Secretary of State Marco Rubio offered a friendlier tone to European nations, but the elephant in the room – the rupture between the US and its NATO allies – remains, says Bronwen Maddox.
Half the hall in Munich gave US Secretary of State Marco Rubio a standing ovation following his speech – out of relief at his declaration that ‘the fate of Europe will never be irrelevant to our own’. This at least was not another fight picked by the Trump administration with its NATO allies.
But there was immediate unease too, at the explicit limits Rubio placed on American support for Europe and Ukraine. And non-European countries were furious at what they saw as a tribute to white European civilization and a call to protect it from the rest of the world.
Rubio was followed by Wang Yi, Beijing’s top diplomat, who deployed stately phrases to describe China’s rivalry with the US, before erupting into a verbal fusillade against Japan, for its temerity to support Taiwan.
UK Prime Minister Keir Starmer freshened up his ‘friends with all sides’ diplomatic pitch; the US is still ‘an indispensable ally’. But he would now like more trade and defence deals with Europe too. The UK would deploy its carrier strike group to the Arctic soon ‘as part of our commitment to Euro-Atlantic security’, he promised his security-minded audience.
Ukraine’s President Volodymyr Zelenskyy rounded off the morning, reminding his audience that the four-year anniversary of Russia’s full-scale invasion of his country is fast approaching. He was more overtly appreciative of European contributions to his country’s war effort than at Davos three weeks ago, but just as urgent in calling on the US to send more missile defences and press Russia for concessions.
The elephant
That line-up on the second day of the Munich Security Conference captures the uneasy state of the world.

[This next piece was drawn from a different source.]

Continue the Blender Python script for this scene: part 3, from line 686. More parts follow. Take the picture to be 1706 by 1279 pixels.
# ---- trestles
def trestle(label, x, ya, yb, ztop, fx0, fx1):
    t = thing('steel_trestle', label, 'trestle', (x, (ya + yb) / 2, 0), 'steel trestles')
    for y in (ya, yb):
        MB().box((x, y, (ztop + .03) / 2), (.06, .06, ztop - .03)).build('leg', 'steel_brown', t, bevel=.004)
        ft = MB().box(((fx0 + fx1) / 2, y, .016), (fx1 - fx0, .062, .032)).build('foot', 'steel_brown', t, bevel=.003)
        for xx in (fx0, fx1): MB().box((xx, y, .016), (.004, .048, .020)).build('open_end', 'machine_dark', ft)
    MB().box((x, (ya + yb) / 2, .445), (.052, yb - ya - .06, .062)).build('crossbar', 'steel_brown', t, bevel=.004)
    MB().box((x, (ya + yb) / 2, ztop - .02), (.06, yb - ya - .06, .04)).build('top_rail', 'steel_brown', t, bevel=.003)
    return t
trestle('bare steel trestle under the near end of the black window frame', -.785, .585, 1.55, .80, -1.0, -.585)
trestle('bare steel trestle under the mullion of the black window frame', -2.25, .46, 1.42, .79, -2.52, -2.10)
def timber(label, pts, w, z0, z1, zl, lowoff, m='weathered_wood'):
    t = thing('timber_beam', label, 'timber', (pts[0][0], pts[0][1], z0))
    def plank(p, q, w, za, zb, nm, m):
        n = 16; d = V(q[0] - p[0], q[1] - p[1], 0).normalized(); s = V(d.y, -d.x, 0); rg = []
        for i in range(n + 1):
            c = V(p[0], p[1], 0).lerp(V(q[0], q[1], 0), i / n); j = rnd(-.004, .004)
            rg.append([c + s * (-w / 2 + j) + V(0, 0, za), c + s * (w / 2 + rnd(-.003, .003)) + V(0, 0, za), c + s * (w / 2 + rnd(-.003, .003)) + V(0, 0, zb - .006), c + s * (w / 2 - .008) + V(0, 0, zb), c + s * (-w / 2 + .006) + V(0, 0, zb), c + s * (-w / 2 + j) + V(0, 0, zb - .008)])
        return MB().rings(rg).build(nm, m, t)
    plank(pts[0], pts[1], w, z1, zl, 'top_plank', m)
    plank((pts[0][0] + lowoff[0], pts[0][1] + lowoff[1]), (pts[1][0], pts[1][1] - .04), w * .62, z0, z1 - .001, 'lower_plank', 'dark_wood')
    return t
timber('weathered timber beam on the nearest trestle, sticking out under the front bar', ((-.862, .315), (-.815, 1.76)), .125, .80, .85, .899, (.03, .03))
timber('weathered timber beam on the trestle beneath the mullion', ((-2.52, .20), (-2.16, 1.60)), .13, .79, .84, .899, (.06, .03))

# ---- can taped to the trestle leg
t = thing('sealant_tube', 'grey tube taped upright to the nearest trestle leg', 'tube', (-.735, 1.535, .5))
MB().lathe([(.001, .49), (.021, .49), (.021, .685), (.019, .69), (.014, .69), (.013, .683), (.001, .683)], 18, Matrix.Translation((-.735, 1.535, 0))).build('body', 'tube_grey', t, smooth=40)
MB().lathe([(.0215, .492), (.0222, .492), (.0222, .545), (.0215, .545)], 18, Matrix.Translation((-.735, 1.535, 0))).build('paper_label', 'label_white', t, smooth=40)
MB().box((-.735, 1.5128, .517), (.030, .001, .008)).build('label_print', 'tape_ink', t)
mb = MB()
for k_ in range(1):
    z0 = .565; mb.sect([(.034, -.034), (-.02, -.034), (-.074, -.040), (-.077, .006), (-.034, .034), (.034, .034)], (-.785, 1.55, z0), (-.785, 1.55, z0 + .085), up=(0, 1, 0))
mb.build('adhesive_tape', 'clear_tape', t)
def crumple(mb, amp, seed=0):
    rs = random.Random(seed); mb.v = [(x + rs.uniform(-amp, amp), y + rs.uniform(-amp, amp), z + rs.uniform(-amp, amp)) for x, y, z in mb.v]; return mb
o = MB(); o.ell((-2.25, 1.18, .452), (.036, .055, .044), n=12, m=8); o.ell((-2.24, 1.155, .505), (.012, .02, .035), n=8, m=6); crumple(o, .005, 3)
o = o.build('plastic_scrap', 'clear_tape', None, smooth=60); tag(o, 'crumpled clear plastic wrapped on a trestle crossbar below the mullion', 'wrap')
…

Countries are trying to position themselves safely and profitably between two superpowers that are in rising economic conflict but not at war – at least, not yet.
But the conference focus, on the theme ‘Under Destruction’, has been the rift between the US and its former allies, captured in the title of one event I was moderating: ‘The West vs the West’.
Delegates were invited to address the ‘elephant in the room’; screens around the halls and corridors showed a lumbering elephant heading for the viewer (with a resemblance, intended or not, to the Republican Party symbol). And they were given Lego models of an elephant to assemble.
The Munich conference is the logical place to begin to discuss the Atlantic rift. It was here a year ago that US Vice President JD Vance shocked European leaders by stating the greatest threat to Europe was not from Russia, but ‘from within’.
The Rubio speech marked a deliberate contrast to Vance’s broadside at European cultural decline. But there was a clear warning that the Trump administration would go its own way in pursuit of US interests if it did not find Europe sympathetic. ‘It is our preference to do it together with you,’ said Rubio, but the US would not wait around to wrestle diplomatic agreement from reluctant allies.
The secretary of state offered scathing words for the United Nations which ‘has no answers and has played virtually no role’ in Gaza and Ukraine. There was a now-familiar attack on migration as an ‘urgent threat to the fabric of our societies and the survival of our culture’.
Most surprise – and controversy – flowed from his paean to European civilisation. Europe gave the world the rules of law, universities, science, Beethoven and the Beatles, he said. No, we had our own civilisation millennia ago, was the retort from other continents.
The UK prime minister has perfected his bid to be on good terms with all sides – at least for audiences outside the UK – even when the rival representatives for his petition are in the same room.
The pitch to the EU, however, represents a concerted attempt behind the scenes to improve the terms on which the UK deals with trade and if possible, another attempt to enter the arrangements on joint defence procurement.
This was then a more diplomatic gathering on the surface than last year, when the German defence minister shouted out loud in the hall ‘what are you saying?’ during the vice-president’s speech. But the tensions are clear and explicit. The elephant is not only in the centre of the hall but trumpeting loudly.